### INFORMATION SUPPLIED
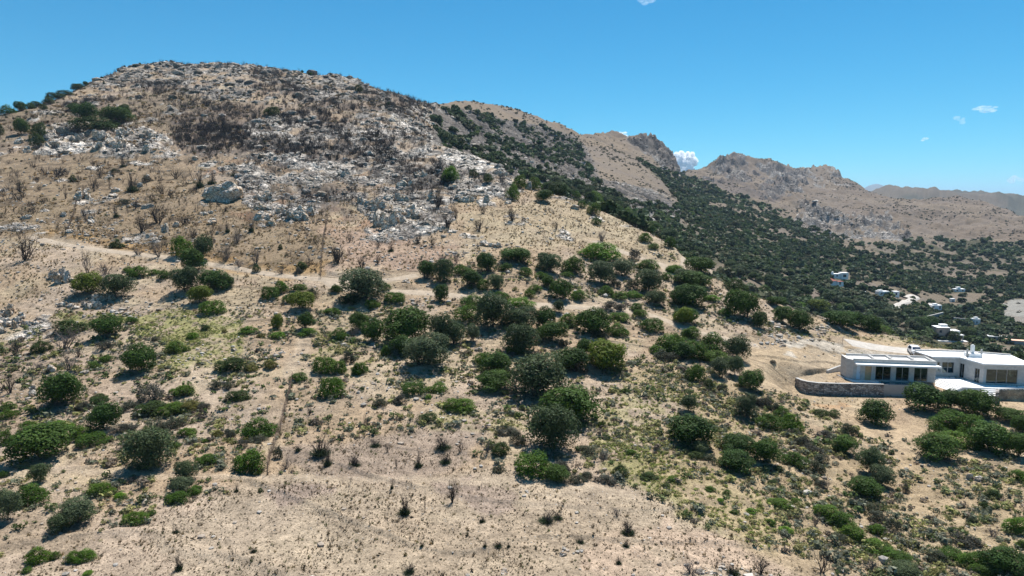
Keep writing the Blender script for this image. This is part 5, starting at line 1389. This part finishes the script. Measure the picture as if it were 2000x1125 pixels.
# right wing: back wall, flank, front
W1, W2, W3, W4 = Pz(1819, 734.6), Pz(1871.5, 736), Pz(1919, 750.6), Pz(2012, 753.2); W5 = Pz(2052, 754.5)
h2 = 2.95
def so2(P, Q, a, b, zl, zh, n=2): return (s_at(P, Q, a), s_at(P, Q, b), zl, zh, 'win', n)
wall('wing_rear_wall', W1, W2, W, h2, .3, [so2(W1, W2, 1828.5, 1834.5, .65, 2.3, 1), so2(W1, W2, 1838, 1862, .55, 2.3, 2)], M_stonewall, V_root, M_frame, M_glass)
wall('wing_side_wall', W2, W3, W, h2, .3, [so2(W2, W3, 1872.6, 1881.5, .02, 2.25, 2), so2(W2, W3, 1902, 1911.5, .02, 2.15, 2)], M_stonewall, V_root, M_frame, M_glass)
wall('wing_front_wall', W3, W4, W, h2, .3, [so2(W3, W4, 1924.5, 1986, .15, 2.35, 3)], M_stonewall, V_root, M_frame, M_glass)
bm = bmesh.new(); K1, K2, K3, K4 = W1 + Vector((-.3, 4.4, 0)), W2 + Vector((1.6, 4.6, 0)), W3 + Vector((2.4, 8.5, 0)), W4 + Vector((1.5, 6.5, 0))
quadbox(bm, K1, K3, nrm(K1, K3), -.3, 0, W, W + h2 - .01); quadbox(bm, K3 + Vector((.01, -.01, 0)), K4, nrm(K3, K4), -.3, 0, W, W + h2 - .012)
quadbox(bm, W4, K4 + Vector((0, -.35, 0)), nrm(W4, K4), -.3, 0, W, W + h2 - .014); bm_obj('outer_wall', bm, M_stonewall, V_root)
bm = bmesh.new(); prism(bm, [p.xy for p in (W1 + Vector((.1, .4, 0)), W2 + Vector((.2, .4, 0)), W3 + Vector((.4, .4, 0)), W4 + Vector((0, .4, 0)), K4 + Vector((0, -.4, 0)), K3 + Vector((0, -.4, 0)), K1 + Vector((.2, -.4, 0)))], W + .01, W + .05); bm_obj('wing_floor', bm, M_inner, V_root)
bm = bmesh.new(); prism(bm, [p.xy for p in (W1 + Vector((-.2, -.08, 0)), W2 + Vector((-.05, -.12, 0)), W3 + Vector((-.12, -.15, 0)), W4 + Vector((.2, -.15, 0)), K4 + Vector((.2, .1, 0)), K3 + Vector((0, .1, 0)), K1 + Vector((-.2, .1, 0)))], W + h2 + .003, W + h2 + .2)
rf2 = bm_obj('wing_roof', bm, M_roofw, V_root)
bm = bmesh.new(); 
for a, b in ((K1, K3), (K3, K4)): quadbox(bm, a + Vector((0, 0, 0)), b, nrm(a, b), -.32, -.02, W + h2 + .203, W + h2 + .42)
bm_obj('wing_parapet', bm, M_stonewall, rf2)
def at_level(u, v, z): return Pz(u, v, z)
q0 = at_level(1893, 698, W + h2 + .2); q1 = at_level(1917, 698.5, W + h2 + .2)
bm = bmesh.new(); quadbox(bm, q0, q1, nrm(q0, q1), 0, 1.6, W + h2 + .204, W + h2 + .75); blk = bm_obj('roof_block', bm, M_roofw, V_root)
c0 = q0.lerp(q1, .36) + Vector((0, .5, 0)); bm = bmesh.new(); quadbox(bm, c0, c0 + Vector((.42, 0, 0)), (0, 1, 0), 0, .42, W + h2 + .753, W + h2 + 1.95)
quadbox(bm, c0 + Vector((.08, .1, 0)), c0 + Vector((.34, .1, 0)), (0, 1, 0), 0, .26, W + h2 + 1.953, W + h2 + 2.08); bm_obj('chimney', bm, M_white, V_root)
for c in (q0 + Vector((-.25, .2, 0)), q1 + Vector((.1, .3, 0))):
    bm = bmesh.new(); quadbox(bm, c, c + Vector((.2, 0, 0)), (0, 1, 0), 0, .2, W + h2 + .204, W + h2 + 1.45); bm_obj('roof_pillar', bm, M_conc, V_root)
# paved terrace with steps
T_root = root('terrace', (0, 0, 0), 'white paved terrace in front of the villa with two flights of steps', 'terrace')
tp = [Pz(*p) for p in ((1812, 735), (1820, 734.9), (1871, 736.3), (1918.5, 751), (2020, 754), (2045, 757.5), (1950.6, 758.6), (1880.4, 756.2), (1829, 739.2), (1812, 742))]
bm = bmesh.new(); prism(bm, [p.xy for p in tp], W - 2.2, W + .004); bm_obj('paving', bm, M_white, T_root)
e0, e1 = Pz(1830, 739.4), Pz(1880.4, 756.2); dn = -nrm(e0, e1)
dn = Vector((-abs(dn.x), -abs(dn.y))) if True else dn
ed = (e1 - e0).xy.normalized(); dn = Vector((ed.y, -ed.x)) if Vector((ed.y, -ed.x)).x < 0 else Vector((-ed.y, ed.x))
for k in range(5):
    bm = bmesh.new(); a, b = e0.xy + dn * (.012 + .34 * k), e1.xy + dn * (.012 + .34 * k)
    prism(bm, [a, b, b + dn * .335, a + dn * .335], W - 2.2, W - .12 * (k + 1)); bm_obj('step', bm, M_white, T_root)
r0, r1 = Pz(1916, 758.2), Pz(1949, 758.9)
for k in range(4):
    bm = bmesh.new(); a, b = r0.xy + Vector((-.25 * k, -.02 - .33 * k)), r1.xy + Vector((-.3 - .25 * k, -.02 - .33 * k)); prism(bm, [a, b, b + Vector((0, -.325)), a + Vector((0, -.325))], W - 2.2, W - .17 * (k + 1)); bm_obj('step', bm, M_white, T_root)
bm = bmesh.new(); a = r1.xy + Vector((-.25, -.01)); prism(bm, [a, a + Vector((-1.4, -1.9)), a + Vector((-1.0, -2.0)), a + Vector((.45, -.02))], W - 2.2, W - .05); bm_obj('stone_cheek', bm, M_mason, T_root)
# pool with deck
P_root = root('swimming_pool', (0, 0, 0), 'small dark teal swimming pool beside the left block of the villa', 'pool')
dk = [Pz(*p) for p in ((1634, 731), (1650.6, 737.6), (1665.4, 741.4), (1716, 743.2), (1716, 751.2), (1727, 751.8), (1700, 748.6), (1665, 744.5))]
bm = bmesh.new(); prism(bm, [p.xy for p in dk], W - .4, W + .02); bm_obj('deck', bm, M_white, P_root)
p0, p1, p2, p3 = Pz(1716.4, 743.3), Pz(1799, 746.6), Pz(1801, 752.6), Pz(1716.4, 751.3)
def inset(t): 
    c = (p0 + p1 + p2 + p3) / 4
    return [p + (c - p).normalized() * t for p in (p0, p1, p2, p3)]
i1 = inset(.35); bm = bmesh.new()
for k in range(4):
    a, b, c, d = (p0, p1, p2, p3)[k], (p0, p1, p2, p3)[(k + 1) % 4], i1[(k + 1) % 4], i1[k]
    prism(bm, [a.xy, b.xy, c.xy, d.xy], W - 2.0, W + .024)
bmesh.ops.remove_doubles(bm, verts=bm.verts[:], dist=.0005); bm_obj('pool_wall', bm, M_conc, P_root)
bm = bmesh.new(); prism(bm, [p.xy for p in inset(.345)], W - 1.2, W - .06); bm_obj('water', bm, M_water, P_root)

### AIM
Transcribe the listing above verbatim. Omit the pictures.

### WRITTEN RESPONSE
Keep writing the Blender script for this image. This is part 5, starting at line 1389. This part finishes the script. Measure the picture as if it were 2000x1125 pixels.
# right wing: back wall, flank, front
W1, W2, W3, W4 = Pz(1819, 734.6), Pz(1871.5, 736), Pz(1919, 750.6), Pz(2012, 753.2); W5 = Pz(2052, 754.5)
h2 = 2.95
def so2(P, Q, a, b, zl, zh, n=2): return (s_at(P, Q, a), s_at(P, Q, b), zl, zh, 'win', n)
wall('wing_rear_wall', W1, W2, W, h2, .3, [so2(W1, W2, 1828.5, 1834.5, .65, 2.3, 1), so2(W1, W2, 1838, 1862, .55, 2.3, 2)], M_stonewall, V_root, M_frame, M_glass)
wall('wing_side_wall', W2, W3, W, h2, .3, [so2(W2, W3, 1872.6, 1881.5, .02, 2.25, 2), so2(W2, W3, 1902, 1911.5, .02, 2.15, 2)], M_stonewall, V_root, M_frame, M_glass)
wall('wing_front_wall', W3, W4, W, h2, .3, [so2(W3, W4, 1924.5, 1986, .15, 2.35, 3)], M_stonewall, V_root, M_frame, M_glass)
bm = bmesh.new(); K1, K2, K3, K4 = W1 + Vector((-.3, 4.4, 0)), W2 + Vector((1.6, 4.6, 0)), W3 + Vector((2.4, 8.5, 0)), W4 + Vector((1.5, 6.5, 0))
quadbox(bm, K1, K3, nrm(K1, K3), -.3, 0, W, W + h2 - .01); quadbox(bm, K3 + Vector((.01, -.01, 0)), K4, nrm(K3, K4), -.3, 0, W, W + h2 - .012)
quadbox(bm, W4, K4 + Vector((0, -.35, 0)), nrm(W4, K4), -.3, 0, W, W + h2 - .014); bm_obj('outer_wall', bm, M_stonewall, V_root)
bm = bmesh.new(); prism(bm, [p.xy for p in (W1 + Vector((.1, .4, 0)), W2 + Vector((.2, .4, 0)), W3 + Vector((.4, .4, 0)), W4 + Vector((0, .4, 0)), K4 + Vector((0, -.4, 0)), K3 + Vector((0, -.4, 0)), K1 + Vector((.2, -.4, 0)))], W + .01, W + .05); bm_obj('wing_floor', bm, M_inner, V_root)
bm = bmesh.new(); prism(bm, [p.xy for p in (W1 + Vector((-.2, -.08, 0)), W2 + Vector((-.05, -.12, 0)), W3 + Vector((-.12, -.15, 0)), W4 + Vector((.2, -.15, 0)), K4 + Vector((.2, .1, 0)), K3 + Vector((0, .1, 0)), K1 + Vector((-.2, .1, 0)))], W + h2 + .003, W + h2 + .2)
rf2 = bm_obj('wing_roof', bm, M_roofw, V_root)
bm = bmesh.new(); 
for a, b in ((K1, K3), (K3, K4)): quadbox(bm, a + Vector((0, 0, 0)), b, nrm(a, b), -.32, -.02, W + h2 + .203, W + h2 + .42)
bm_obj('wing_parapet', bm, M_stonewall, rf2)
def at_level(u, v, z): return Pz(u, v, z)
q0 = at_level(1893, 698, W + h2 + .2); q1 = at_level(1917, 698.5, W + h2 + .2)
bm = bmesh.new(); quadbox(bm, q0, q1, nrm(q0, q1), 0, 1.6, W + h2 + .204, W + h2 + .75); blk = bm_obj('roof_block', bm, M_roofw, V_root)
c0 = q0.lerp(q1, .36) + Vector((0, .5, 0)); bm = bmesh.new(); quadbox(bm, c0, c0 + Vector((.42, 0, 0)), (0, 1, 0), 0, .42, W + h2 + .753, W + h2 + 1.95)
quadbox(bm, c0 + Vector((.08, .1, 0)), c0 + Vector((.34, .1, 0)), (0, 1, 0), 0, .26, W + h2 + 1.953, W + h2 + 2.08); bm_obj('chimney', bm, M_white, V_root)
for c in (q0 + Vector((-.25, .2, 0)), q1 + Vector((.1, .3, 0))):
    bm = bmesh.new(); quadbox(bm, c, c + Vector((.2, 0, 0)), (0, 1, 0), 0, .2, W + h2 + .204, W + h2 + 1.45); bm_obj('roof_pillar', bm, M_conc, V_root)
# paved terrace with steps
T_root = root('terrace', (0, 0, 0), 'white paved terrace in front of the villa with two flights of steps', 'terrace')
tp = [Pz(*p) for p in ((1812, 735), (1820, 734.9), (1871, 736.3), (1918.5, 751), (2020, 754), (2045, 757.5), (1950.6, 758.6), (1880.4, 756.2), (1829, 739.2), (1812, 742))]
bm = bmesh.new(); prism(bm, [p.xy for p in tp], W - 2.2, W + .004); bm_obj('paving', bm, M_white, T_root)
e0, e1 = Pz(1830, 739.4), Pz(1880.4, 756.2); dn = -nrm(e0, e1)
dn = Vector((-abs(dn.x), -abs(dn.y))) if True else dn
ed = (e1 - e0).xy.normalized(); dn = Vector((ed.y, -ed.x)) if Vector((ed.y, -ed.x)).x < 0 else Vector((-ed.y, ed.x))
for k in range(5):
    bm = bmesh.new(); a, b = e0.xy + dn * (.012 + .34 * k), e1.xy + dn * (.012 + .34 * k)
    prism(bm, [a, b, b + dn * .335, a + dn * .335], W - 2.2, W - .12 * (k + 1)); bm_obj('step', bm, M_white, T_root)
r0, r1 = Pz(1916, 758.2), Pz(1949, 758.9)
for k in range(4):
    bm = bmesh.new(); a, b = r0.xy + Vector((-.25 * k, -.02 - .33 * k)), r1.xy + Vector((-.3 - .25 * k, -.02 - .33 * k)); prism(bm, [a, b, b + Vector((0, -.325)), a + Vector((0, -.325))], W - 2.2, W - .17 * (k + 1)); bm_obj('step', bm, M_white, T_root)
bm = bmesh.new(); a = r1.xy + Vector((-.25, -.01)); prism(bm, [a, a + Vector((-1.4, -1.9)), a + Vector((-1.0, -2.0)), a + Vector((.45, -.02))], W - 2.2, W - .05); bm_obj('stone_cheek', bm, M_mason, T_root)
# pool with deck
P_root = root('swimming_pool', (0, 0, 0), 'small dark teal swimming pool beside the left block of the villa', 'pool')
dk = [Pz(*p) for p in ((1634, 731), (1650.6, 737.6), (1665.4, 741.4), (1716, 743.2), (1716, 751.2), (1727, 751.8), (1700, 748.6), (1665, 744.5))]
bm = bmesh.new(); prism(bm, [p.xy for p in dk], W - .4, W + .02); bm_obj('deck', bm, M_white, P_root)
p0, p1, p2, p3 = Pz(1716.4, 743.3), Pz(1799, 746.6), Pz(1801, 752.6), Pz(1716.4, 751.3)
def inset(t): 
    c = (p0 + p1 + p2 + p3) / 4
    return [p + (c - p).normalized() * t for p in (p0, p1, p2, p3)]
i1 = inset(.35); bm = bmesh.new()
for k in range(4):
    a, b, c, d = (p0, p1, p2, p3)[k], (p0, p1, p2, p3)[(k + 1) % 4], i1[(k + 1) % 4], i1[k]
    prism(bm, [a.xy, b.xy, c.xy, d.xy], W - 2.0, W + .024)
bmesh.ops.remove_doubles(bm, verts=bm.verts[:], dist=.0005); bm_obj('pool_wall', bm, M_conc, P_root)
bm = bmesh.new(); prism(bm, [p.xy for p in inset(.345)], W - 1.2, W - .06); bm_obj('water', bm, M_water, P_root)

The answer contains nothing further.